* [Dataset excerpts]:
----
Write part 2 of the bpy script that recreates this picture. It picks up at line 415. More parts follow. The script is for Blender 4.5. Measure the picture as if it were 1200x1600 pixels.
----
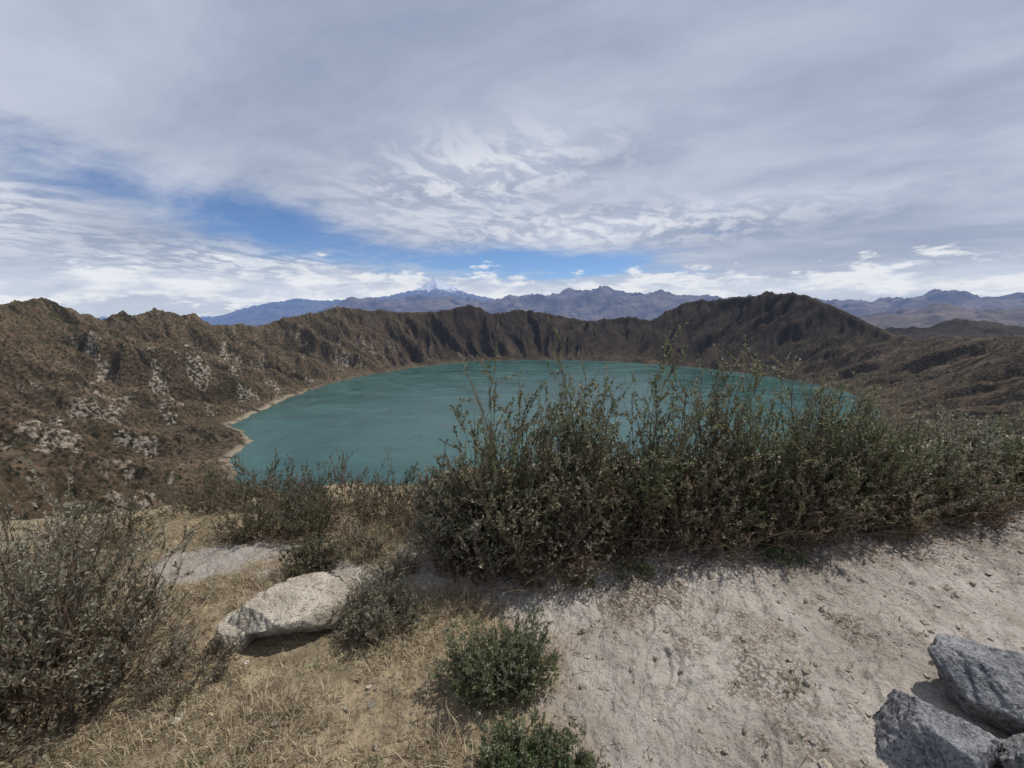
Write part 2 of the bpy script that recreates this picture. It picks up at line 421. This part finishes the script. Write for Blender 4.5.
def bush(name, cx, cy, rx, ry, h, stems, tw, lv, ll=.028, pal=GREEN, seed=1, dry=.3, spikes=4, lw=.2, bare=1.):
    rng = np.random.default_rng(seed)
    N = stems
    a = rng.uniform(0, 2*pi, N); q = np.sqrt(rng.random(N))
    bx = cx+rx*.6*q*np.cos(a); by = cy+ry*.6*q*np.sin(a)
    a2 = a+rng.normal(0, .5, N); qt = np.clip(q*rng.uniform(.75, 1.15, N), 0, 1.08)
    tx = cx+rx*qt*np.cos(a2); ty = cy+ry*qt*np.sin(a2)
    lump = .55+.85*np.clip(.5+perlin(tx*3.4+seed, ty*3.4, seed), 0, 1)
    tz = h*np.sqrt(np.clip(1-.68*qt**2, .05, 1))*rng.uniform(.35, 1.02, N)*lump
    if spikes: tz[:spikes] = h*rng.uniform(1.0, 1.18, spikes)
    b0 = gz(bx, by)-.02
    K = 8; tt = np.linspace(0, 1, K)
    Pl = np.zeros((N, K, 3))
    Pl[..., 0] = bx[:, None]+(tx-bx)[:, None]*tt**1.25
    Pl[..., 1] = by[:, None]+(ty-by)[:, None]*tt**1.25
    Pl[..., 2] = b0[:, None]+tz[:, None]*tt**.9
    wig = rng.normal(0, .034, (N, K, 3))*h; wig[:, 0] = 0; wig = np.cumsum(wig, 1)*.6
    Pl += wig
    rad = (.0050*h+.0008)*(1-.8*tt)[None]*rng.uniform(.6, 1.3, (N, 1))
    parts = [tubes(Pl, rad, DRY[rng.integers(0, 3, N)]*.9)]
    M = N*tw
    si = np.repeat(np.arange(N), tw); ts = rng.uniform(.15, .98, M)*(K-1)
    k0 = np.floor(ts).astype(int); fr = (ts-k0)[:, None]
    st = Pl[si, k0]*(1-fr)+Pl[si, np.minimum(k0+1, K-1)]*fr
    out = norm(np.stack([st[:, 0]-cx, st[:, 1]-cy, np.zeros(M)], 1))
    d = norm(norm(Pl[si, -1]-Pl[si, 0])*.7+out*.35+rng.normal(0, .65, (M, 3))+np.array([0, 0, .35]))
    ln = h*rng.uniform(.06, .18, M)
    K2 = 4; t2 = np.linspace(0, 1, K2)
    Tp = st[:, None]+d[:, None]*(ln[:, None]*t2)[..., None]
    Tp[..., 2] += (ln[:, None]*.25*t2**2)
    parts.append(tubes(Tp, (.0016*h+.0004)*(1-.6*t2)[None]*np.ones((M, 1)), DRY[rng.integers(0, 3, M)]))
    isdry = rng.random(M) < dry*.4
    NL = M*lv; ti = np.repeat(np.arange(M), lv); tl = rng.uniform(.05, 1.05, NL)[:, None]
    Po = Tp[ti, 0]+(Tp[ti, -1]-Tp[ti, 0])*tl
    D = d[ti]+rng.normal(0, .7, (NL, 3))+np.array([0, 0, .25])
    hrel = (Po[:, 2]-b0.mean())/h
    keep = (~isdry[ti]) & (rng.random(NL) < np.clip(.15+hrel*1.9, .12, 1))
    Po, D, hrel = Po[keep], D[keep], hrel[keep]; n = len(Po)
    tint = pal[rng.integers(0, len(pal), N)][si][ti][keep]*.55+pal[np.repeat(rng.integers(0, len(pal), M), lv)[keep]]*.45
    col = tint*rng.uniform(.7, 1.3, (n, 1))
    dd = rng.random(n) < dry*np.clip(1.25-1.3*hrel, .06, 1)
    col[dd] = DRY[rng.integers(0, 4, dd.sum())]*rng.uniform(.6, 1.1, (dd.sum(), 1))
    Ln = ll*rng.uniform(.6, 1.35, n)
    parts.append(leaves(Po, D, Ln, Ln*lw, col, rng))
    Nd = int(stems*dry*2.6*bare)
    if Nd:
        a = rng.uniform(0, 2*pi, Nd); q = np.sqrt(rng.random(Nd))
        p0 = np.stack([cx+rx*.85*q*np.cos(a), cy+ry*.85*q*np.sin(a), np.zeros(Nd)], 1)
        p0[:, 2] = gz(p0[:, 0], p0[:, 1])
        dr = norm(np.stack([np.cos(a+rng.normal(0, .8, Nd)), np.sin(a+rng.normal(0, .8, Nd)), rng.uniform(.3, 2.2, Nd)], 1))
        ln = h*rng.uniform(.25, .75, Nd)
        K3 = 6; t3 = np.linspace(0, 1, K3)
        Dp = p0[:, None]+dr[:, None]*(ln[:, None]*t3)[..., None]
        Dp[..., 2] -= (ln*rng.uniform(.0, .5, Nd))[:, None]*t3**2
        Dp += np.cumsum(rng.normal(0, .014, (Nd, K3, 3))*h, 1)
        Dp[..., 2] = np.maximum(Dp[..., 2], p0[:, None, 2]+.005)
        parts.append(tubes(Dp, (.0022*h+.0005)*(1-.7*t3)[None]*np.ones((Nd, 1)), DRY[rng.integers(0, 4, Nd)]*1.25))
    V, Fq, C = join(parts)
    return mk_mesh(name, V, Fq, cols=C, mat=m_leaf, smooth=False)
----
* [What is required]: Where a line holds "parts", copy that line.

* [Completed task]:
Write part 2 of the bpy script that recreates this picture. It picks up at line 415. More parts follow. The script is for Blender 4.5. Measure the picture as if it were 1200x1600 pixels.
    parts = [tubes(Pl, rad, DRY[rng.integers(0, 3, N)]*.9)]
    parts.append(tubes(Tp, (.0016*h+.0004)*(1-.6*t2)[None]*np.ones((M, 1)), DRY[rng.integers(0, 3, M)]))
    parts.append(leaves(Po, D, Ln, Ln*lw, col, rng))
        parts.append(tubes(Dp, (.0022*h+.0005)*(1-.7*t3)[None]*np.ones((Nd, 1)), DRY[rng.integers(0, 4, Nd)]*1.25))
    V, Fq, C = join(parts)